懲戒免教諭の校名公表基準見直し、検討不十分…「わいせつ事案は除外」規定に反映させず
読売新聞オンライン 2022/11/11(金) 12:35配信
懲戒免職処分になった教諭が勤務する学校名などの公表基準を巡り、静岡県教育委員会が8月に改正する過程で、「わいせつ事案は非公表」「在校生も保護対象」という方針を決めながら、例外規定に反映させていなかったことがわかった。どのわいせつ事案を例外対象とするかも絞り込んでいなかった。県教委は、改めたばかりの基準を再び見直す方針で、検討が不十分で拙速な改正だったことが浮き彫りとなっている。(鍜冶明日翔)
県教委は、教育委員らが出席する7月7日の定例会で公表基準の改正を協議し、8月1日付で改正した。協議の中で、わいせつ事案は被害者が学校と無関係であっても学校名を非公表とする方針を決めたという。
だが、改正後の例外規定は「被害者またはその関係者のプライバシー等の権利利益を侵害するおそれがある場合」に学校名などを公表しないとしており、わいせつ事案で非公表とすることは明文化されなかった。

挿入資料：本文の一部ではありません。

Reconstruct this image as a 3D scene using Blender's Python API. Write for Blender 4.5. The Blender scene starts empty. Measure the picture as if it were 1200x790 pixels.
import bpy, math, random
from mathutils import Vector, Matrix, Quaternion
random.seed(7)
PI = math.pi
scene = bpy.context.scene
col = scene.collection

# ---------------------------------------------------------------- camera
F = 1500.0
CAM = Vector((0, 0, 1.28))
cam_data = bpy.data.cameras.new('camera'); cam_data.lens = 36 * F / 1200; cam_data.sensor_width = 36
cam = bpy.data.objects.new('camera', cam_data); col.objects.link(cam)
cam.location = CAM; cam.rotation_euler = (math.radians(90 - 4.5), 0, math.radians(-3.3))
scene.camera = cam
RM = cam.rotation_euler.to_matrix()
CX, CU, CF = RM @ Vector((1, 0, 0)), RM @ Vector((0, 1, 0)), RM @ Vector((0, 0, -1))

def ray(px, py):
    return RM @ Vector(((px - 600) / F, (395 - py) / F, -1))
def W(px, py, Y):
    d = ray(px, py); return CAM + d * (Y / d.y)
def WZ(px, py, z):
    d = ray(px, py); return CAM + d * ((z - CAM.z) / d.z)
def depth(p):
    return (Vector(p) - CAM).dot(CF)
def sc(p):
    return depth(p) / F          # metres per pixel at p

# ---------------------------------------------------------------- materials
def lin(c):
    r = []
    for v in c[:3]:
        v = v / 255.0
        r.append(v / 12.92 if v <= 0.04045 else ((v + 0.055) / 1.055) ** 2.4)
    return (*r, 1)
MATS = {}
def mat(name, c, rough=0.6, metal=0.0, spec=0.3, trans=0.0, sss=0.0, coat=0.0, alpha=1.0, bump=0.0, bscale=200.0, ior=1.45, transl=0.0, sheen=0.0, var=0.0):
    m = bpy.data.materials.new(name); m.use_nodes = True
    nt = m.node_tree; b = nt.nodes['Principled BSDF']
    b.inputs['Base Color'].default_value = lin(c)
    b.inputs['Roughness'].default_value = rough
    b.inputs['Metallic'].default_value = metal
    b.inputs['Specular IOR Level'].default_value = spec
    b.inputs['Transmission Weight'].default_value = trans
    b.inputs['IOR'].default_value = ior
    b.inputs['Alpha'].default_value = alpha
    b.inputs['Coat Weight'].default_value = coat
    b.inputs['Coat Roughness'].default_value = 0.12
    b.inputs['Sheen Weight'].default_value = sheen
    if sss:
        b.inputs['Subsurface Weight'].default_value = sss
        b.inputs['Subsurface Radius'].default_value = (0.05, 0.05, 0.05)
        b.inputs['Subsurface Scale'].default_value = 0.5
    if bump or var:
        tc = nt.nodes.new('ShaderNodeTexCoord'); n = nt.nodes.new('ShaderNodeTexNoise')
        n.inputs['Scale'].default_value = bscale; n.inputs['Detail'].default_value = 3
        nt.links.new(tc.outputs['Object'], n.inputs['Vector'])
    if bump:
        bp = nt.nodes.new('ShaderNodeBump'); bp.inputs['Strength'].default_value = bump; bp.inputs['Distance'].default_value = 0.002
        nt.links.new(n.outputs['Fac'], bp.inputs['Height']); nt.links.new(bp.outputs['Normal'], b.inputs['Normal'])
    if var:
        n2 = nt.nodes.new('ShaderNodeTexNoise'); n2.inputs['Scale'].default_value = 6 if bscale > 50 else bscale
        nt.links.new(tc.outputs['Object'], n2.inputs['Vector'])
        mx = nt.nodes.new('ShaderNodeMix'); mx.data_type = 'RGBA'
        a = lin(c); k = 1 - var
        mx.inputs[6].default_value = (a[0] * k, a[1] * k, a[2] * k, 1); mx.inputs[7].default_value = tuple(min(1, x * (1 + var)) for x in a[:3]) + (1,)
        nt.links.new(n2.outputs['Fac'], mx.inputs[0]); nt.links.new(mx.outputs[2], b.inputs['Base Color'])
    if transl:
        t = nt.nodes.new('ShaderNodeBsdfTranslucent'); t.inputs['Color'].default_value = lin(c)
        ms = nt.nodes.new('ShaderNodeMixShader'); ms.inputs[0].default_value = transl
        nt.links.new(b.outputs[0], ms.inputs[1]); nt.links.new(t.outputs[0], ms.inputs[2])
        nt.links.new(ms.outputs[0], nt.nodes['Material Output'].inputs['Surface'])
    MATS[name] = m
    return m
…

改正後の9月21日、県教委は2人の教諭の懲戒免職処分を発表した際、わいせつ事案であることを理由に学校名を非公表とした。非公表とすることを巡り、発表前日の県教委定例会で教育委員の一人から「(例外規定の)『被害者』を在校生全員と解釈できるのか」との指摘が出たという。「被害者」とはわいせつ被害を直接受けた人を指し、在校生全員と解釈することは難しいのではないかという趣旨だったとみられる。
県教委幹部は「被害者が在校生全員を含むことは、改正前から委員の共通認識だった」と強調する。だが、県教委は例外規定を再び見直すことを決めている。現在の表現のままでは「在校生全員を被害者と解釈することは難しい」と判断したという。
また、県教委は、わいせつ事案のうち、どのような罪状の場合に学校名を非公表にするかを決めていないことも分かった。
県外の多くの自治体では、わいせつ事案かどうかにかかわらず、氏名を公表する場合には学校名も公表している。だが、県教委が10月に行った記者会見で、池上重弘教育長は「現在の教育委員のメンバーは、(非公表の方針を)変えるつもりはない」と明言した。一方、県法務課は、「直接被害を受けた人が特定されるなど、具体的な権利利益の侵害がなければ、情報公開請求があれば開示する」と説明している。